O Mês do Orgulho LGBTQIA+ não é só para celebrar a nossa queerness, é também para celebrar e pensar sobre a nossa História. Uma forma interessante de fazer isso é através do cinema Queer feito ao longo da história, que muitas vezes é negligenciado. Refletindo sobre diversos filmes, pensei que o cinema avant-garde poderia ser uma boa forma de fazer isto, visto que este é um tipo de cinema que historicamente reflete as vivências de pessoas Queer de uma forma corajosa. Refletindo três momentos ou facetas da História Queer, estes são 3 filmes para refletir na nossa História este mês.
Silêncio: “Un Chant d’Amour”, realizado por Jean Genet, 1950
Desenrolando-se no ambiente de uma prisão, este filme reflete de uma forma aterradora a luta que o amor Queer enfrentou ao longo da História sob o peso da opressão heteronormativa. Seguindo o caso amoroso entre dois prisioneiros sob o olhar opressivo de um guarda prisional, este filme funciona como uma metáfora brilhante, em que o meio prisional reflete a sociedade heteronormativa, que ativamente oprime, mas ao mesmo tempo vive em fascínio (e até inveja) daquilo que considera “desviante”. Através de imagens que pingam com homoerotismo, Genet usa a câmera como um meio de nos transportar para a paixão ardente que aflige estes prisioneiros, dando assim uma voz ao silêncio das experiências Queer do seu tempo. Usando nudez explicita e fantasias homoeróticas, este filme ainda é audaz atualmente. Com imagens poderosas, mas ao mesmo tempo ingénuas, “Un Chant d’Amour” possui uma beleza que se entranha, acabando por ser um filme sobre o amor Queer e o seu triunfo mesmo sob agressão e violência constantes.
Libertação: “Pink Narcissus”, realizado por James Bidgood, 1971
Realizado no início do pós-Stonewall, este filme reflete a libertação sexual que seguiu a revolta. Enchendo o ecrã com um mar de alucinações coloridas, este é um sonho gay no sentido mais verdadeiro da expressão, capturado em filme de uma forma utópica. Habitado por uma estética exótica e decadente, sequências oníricas centradas num jovem angélico seguem-se umas às outras. Em nenhum momento James Bidgood se acanha na sua visão verdadeiramente e fantasticamente Queer. Imagens coloridas de matadores em casas de banho públicas ou jardins babilónicos habitados por concubinos engolem o espectador de forma provocadora num sentimento de verdadeira libertação. Através da ausência de uma figura opressiva, este filme torna-se em algo incrivelmente audaz ao mostrar um mundo onde o corpo e a sexualidade humana são libertos de forma plena e a experiência humana pode ser plenamente explorada. É um filme utópico que ainda hoje nos afeta e nos permite sonhar.
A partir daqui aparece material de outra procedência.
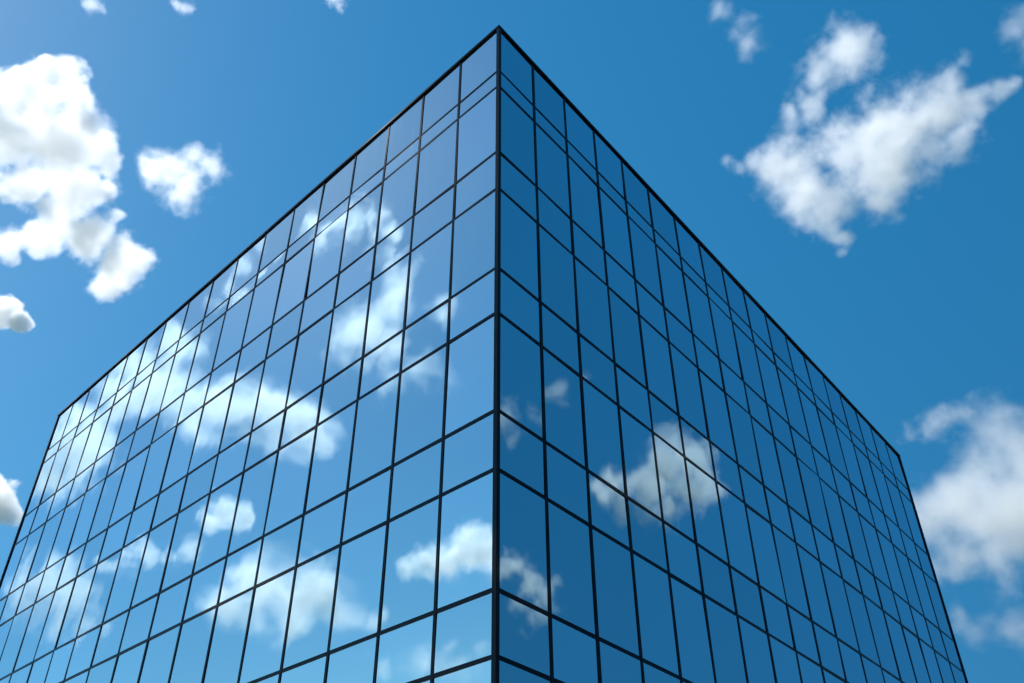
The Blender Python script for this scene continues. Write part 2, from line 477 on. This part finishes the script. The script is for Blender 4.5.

Luta: “Blue”, realizado por Derek Jarman, 1993
Consistindo num simples ecrã azul contínuo, este é um filme que requer coragem do espectador pelo seu poder e pela sua forma atípica, sendo este convidado a experiênciar o cinema de uma forma diferente. Engolindo-nos num mar de azul, somos hipnotizados por essa cor que nos preenche enquanto ouvimos diferentes atores a recitar poesia e o próprio Jarman a narrar a sua experiência com a SIDA. Refletindo sobre a deterioração do seu corpo e o aprisionamento da sua mente, o espectador é envolvido pelas vozes que nos falam de dentro deste grande ecrã azul. Lentamente o espectador é quase que hipnotizado, fazendo com que a realidade do que nos é recitado se torne mais palpável. A autenticidade deste filme, das experiências que Derek Jarman partilha connosco, aproxima-nos de uma forma dolorosa das experiências de tantos homens gay durante os anos 80 e 90. Não só este filme se atreve a subverter as regras do cinema, também se atreve a ser uma voz cheia de força apesar da violência homofóbica e negligente do mundo à sua volta. É impossível sentir-se a mesma pessoa após este filme. O mar azul que segreda no ecrã entranha-se em nós, preenchendo-nos com tristeza – mas também força para lutar.